On Sun, Mar 11, 2012 at 12:26 PM, Thomas Wouters <tho...@python.org> wrote:
> Thanks for the suggestions (Antoine too), but that's not really the topic I
> want to discuss here (but if you guys move to Google I'll happily discuss
> all the stuff we have to deal with.) The questions is really whether Python
> wants to actually support zipped stdlibs or not.

I do want to support it; that's why we put the facilities you found
there in the first place. Unfortunately nobody actually did the
necessary second step of trying to bundle the stdlib and trying to
make the tests pass.

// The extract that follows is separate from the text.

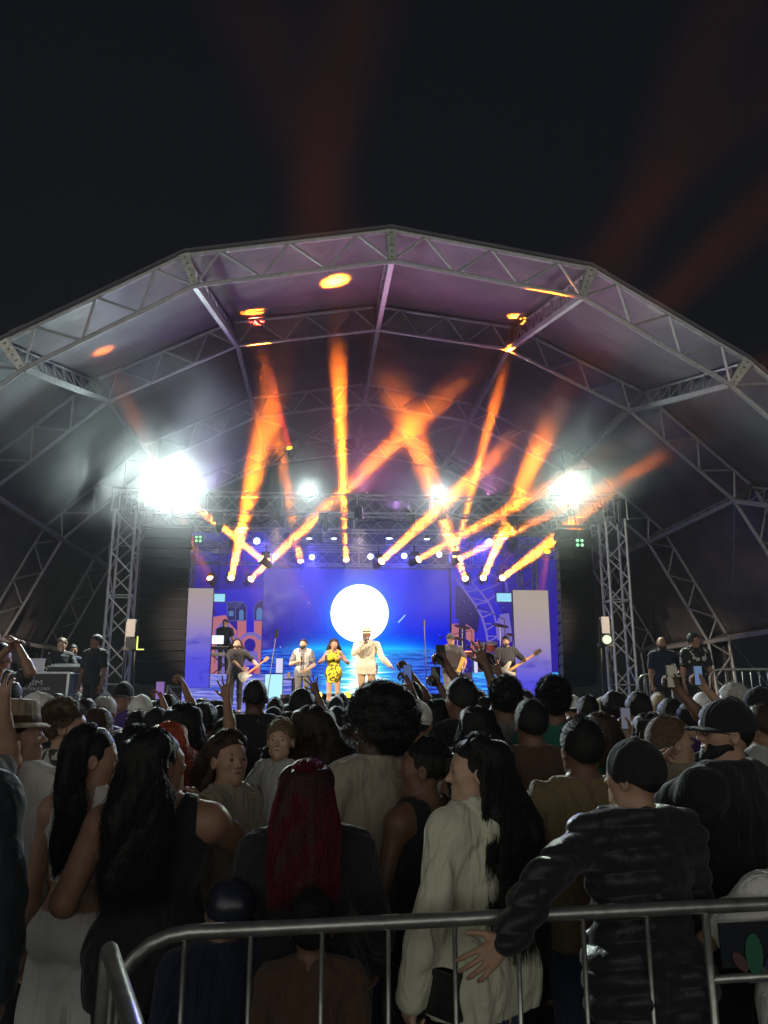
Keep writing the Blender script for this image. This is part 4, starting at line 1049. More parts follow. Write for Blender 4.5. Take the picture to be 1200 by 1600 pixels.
def hair_mesh(sp, B):
    """hair volume + fine strands. returns (mesh, strand mesh or None)"""
    kind = sp.get('hair'); H = B['H']; RH = B['RH']; hs = B['hs']; res = sp['res']; seed = sp.get('seed', 1)
    if not kind: return None, None
    inv = RH.T; piv = B['piv']
    def loc(X, Y, Z):
        px, py, pz = X-piv[0], Y-piv[1], Z-piv[2]
        return ((px*inv[0, 0]+py*inv[0, 1]+pz*inv[0, 2])/hs, (px*inv[1, 0]+py*inv[1, 1]+pz*inv[1, 2])/hs-0.005, (px*inv[2, 0]+py*inv[2, 1]+pz*inv[2, 2])/hs+1.50)
    def hairline(X, Y, Z, back=1.535, front=1.672, side=1.57):
        x, y, z = loc(X, Y, Z)
        # plane from the nape to the forehead
        d = (back + (y+0.10)*(front-back)/0.19) - z
        return d*0.8
    cr = [('e', H(0, -0.016, 1.632), V3(0.079, 0.101, 0.098)*hs, RH, 0.02)]
    n1 = sn(seed, 8, 55)
    S = None
    if kind in ('short', 'fade', 'buzz'):
        inf = {'short': 0.013, 'fade': 0.010, 'buzz': 0.004}[kind]
        nz = lambda X, Y, Z: (0.0035 if res < .01 else .0055)*n1(X, Y, Z)
        me = sculpt('hair', cr, res, inf, cut=lambda X, Y, Z: hairline(X, Y, Z, 1.545), noise=nz if kind != 'buzz' else None)
        if kind != 'buzz' and not sp.get('acc'):
            def rf(rs):
                a = rs.rand()*6.28; e = rs.rand()*1.35
                q = V3(math.cos(a)*math.sin(e)*.079, math.sin(a)*math.sin(e)*.101, math.cos(e)*.098); 
                if q[2]+1.632 < 1.545+(q[1]+.085)*.7: return None
                n_ = unit(q); L = 0.007+0.007*rs.rand(); tw = unit(rs.normal(size=3))*.008
                b = q*1.05+V3(0, -.016, 1.632); return [H(*b), H(*(b+n_*L*.6+tw)), H(*(b+n_*L+tw*1.7))]
            S = strands('hair_strands', 1500 if sp.get('fine') else 500, rf, seed, 0.0010 if sp.get('fine') else .0018)
        return me, S
    if kind in ('curly', 'afro'):
        R = sp.get('hr', (0.035 if kind == 'curly' else 0.055))
        pr = [('e', H(0, -0.022, 1.645), V3(0.079+R, 0.098+R, 0.095+R)*hs, RH, 0.02)]
        n2 = sn(seed+3, 10, 120)
        me = sculpt('hair', pr, res, 0, cut=lambda X, Y, Z: hairline(X, Y, Z, 1.52-R*.8, 1.665), noise=lambda X, Y, Z: 0.010*n1(X, Y, Z)+0.006*n2(X, Y, Z))
        ns = 2600 if sp.get('fine') else (500 if res < .012 else 160)
        def rf(rs):
            q = unit(rs.normal(size=3)); b = V3(q[0]*(.077+R), q[1]*(.096+R)-.022, q[2]*(.093+R)+1.645)
            if b[2] < 1.52-R*.8+(b[1]+.10)*.75: return None
            t = unit(np.cross(q, rs.normal(size=3))); t2 = np.cross(q, t); pts = []; r = 0.006+0.008*rs.rand(); L = .022*rs.rand()+.006; ph = rs.rand()*6
            for j in range(6): pts.append(H(*(b+q*(L*j/5-.004)+t*r*math.sin(j*1.5+ph)*.7+t2*r*math.cos(j*1.5+ph)*.7)))
            return pts
        S = strands('hair_strands', ns, rf, seed, 0.0016 if sp.get('fine') else 0.0028)
        return me, S
    # ---- long styles: guides over the skull then falling down the back
    L = sp.get('hlen', 0.45); wave = sp.get('wave', 0.01); spr = sp.get('hspread', 1.0); side = sp.get('hside', 0.0)
    pony = kind == 'pony'
    def guide(az, e0, off, rs=None):
        # az: 0 = back of the head, +-pi = face
        a = az; pts = []
        r = off
        def skull(e, a_): 
            return V3(math.sin(a_)*math.sin(e)*(.079+r), -math.cos(a_)*math.sin(e)*(.101+r)-.016, math.cos(e)*(.098+r)+1.632)
        aa = min(abs(a), 2.6)*(1 if a >= 0 else -1)
        e_end = 1.45 + 0.25*math.cos(aa)
        for j in range(6):
            e = e0+(e_end-e0)*j/5
            # sweep the front strands backwards as they descend
            a_ = aa*(1-0.36*(j/5)**1.5*(abs(aa) > 1.2))
            pts.append(H(*skull(e, a_)))
        p = pts[-1].copy(); base = p.copy()
        if pony:
            kn = H(0, -0.125, 1.64); pts = pts[:3]+[kn]; p = kn.copy(); base = p.copy()
            jx = (rs.rand(3)-.5)*0.03 if rs is not None else V3(0, 0, 0)
            for j in range(1, 8):
                t = j/7; pts.append(kn+V3(jx[0]*2*t+.006*math.sin(j*1.3+az*3), -0.045*math.sin(t*2.2)+jx[1]*t, -L*t))
            return pts
        bx = base[0]; by = min(base[1], 0.03)
        tgx = bx*spr*1.25 + side; tgy = -0.135-0.02*math.cos(a)+r*0.4-(0.01 if abs(bx) < .05 else 0)
        if abs(az) > 1.9: tgy = by*0.4-0.06
        m = 9; ph = az*4+ (rs.rand()*2 if rs is not None else 0); wv = wave*(0.5+ (rs.rand() if rs is not None else .5))
        l_ = L*(1 + ((rs.rand()-.7)*0.35 if rs is not None else -.1))
        for j in range(1, m+1):
            t = j/m; q = min(1, t*2.2)
            x = bx+(tgx-bx)*q; y = by+(tgy-by)*q; z = base[2]-l_*t
            pts.append(V3(x+wv*math.sin(t*l_*34+ph)*min(1, t*3), y+wv*math.cos(t*l_*31+ph)*min(1, t*3)*.8, z))
        return pts
    G = []
    nA = 15
    for i in range(nA):
        az = (-1+2*i/(nA-1))*sp.get('haz', 2.0)
        G.append(guide(az, 0.25, 0.004))
    prims = [('e', H(0, -0.02, 1.636), V3(0.083, 0.103, 0.099)*hs, RH, 0.02)]
    rr = sp.get('hthick', 0.024)
    for g_ in G:
        for j in range(3, len(g_)-1):
            ta = j/(len(g_)-1); prims.append(('c', g_[j], g_[j+1], rr*(1-.25*ta), rr*(1-.45*ta), 0.02))
    n3 = sn(seed+5, 8, 70)
    def cutf(X, Y, Z):
        x, y, z = loc(X, Y, Z)
        face = 0.30 - np.abs(x)*1.0
        # open the face: remove the volume in front of a plane y > y0 below the hairline
        d1 = y-0.028-np.maximum(0, np.abs(x)-0.055)*0.4; d2 = 1.674-5.5*x**2-z
        return np.minimum(d1, d2)*0.9
    def nz(X, Y, Z): return 0.004*n1(X*1.6, Y*1.6, Z*0.35)+0.003*n3(X*1.5, Y*1.5, Z*0.2)
    me = sculpt('hair', prims, max(res, 0.006), 0.0, cut=cutf, noise=nz)
    ns = sp.get('nstr', 1500 if sp.get('fine') else 600)
    def rf(rs):
        az = (rs.rand()*2-1)*sp.get('haz', 2.0)*1.06
        g_ = guide(az, 0.05+rs.rand()*1.0, 0.008+0.012*rs.rand(), rs)
        o = rs.normal(size=3)*0.012; k = len(g_); fl = 0.35 if rs.rand() > .06 else 1.3
        out = []
        for j, p in enumerate(g_):
            t = j/(k-1); q = unit((p-V3(0, -.02, p[2]))*V3(1, 1, 0)+1e-6)
            out.append(p+o*fl*(.3+t*1.2)+q*(rr*0.9*min(1, max(0, (j-3)/4)) if j > 3 else 0))
        return out
    S = strands('hair_strands', ns, rf, seed, 0.0020 if sp.get('fine') else 0.003)
    return me, S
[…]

So I think it would be great if we addressed the
issues you found, or at least started prioritizing them.

I'm not sure if you're saying that you're hitting the 2 GB limit *with
just the stdlib* in a zipfile, or if you're hitting this after you've
added a bunch of Google code to it as well. I'm also not sure that
it's worth the effort to make *all* the tests in the stdlib pass --
some tests may just be testing filesystem things that make no sense
when the stdlib is in a zipfile. I see you frowning already about my
lax attitide... So let me add that all non-test code should definitely
work, and quite possible the only way to ensure that this is the case
is to make all the tests pass. The issue with needing os.py outside
the zipfile is a good thing to try to fix. The importlib and zipfile
issues don't worry me particularly, but depending on your answer about
the 2 GB limit I might get more concerned.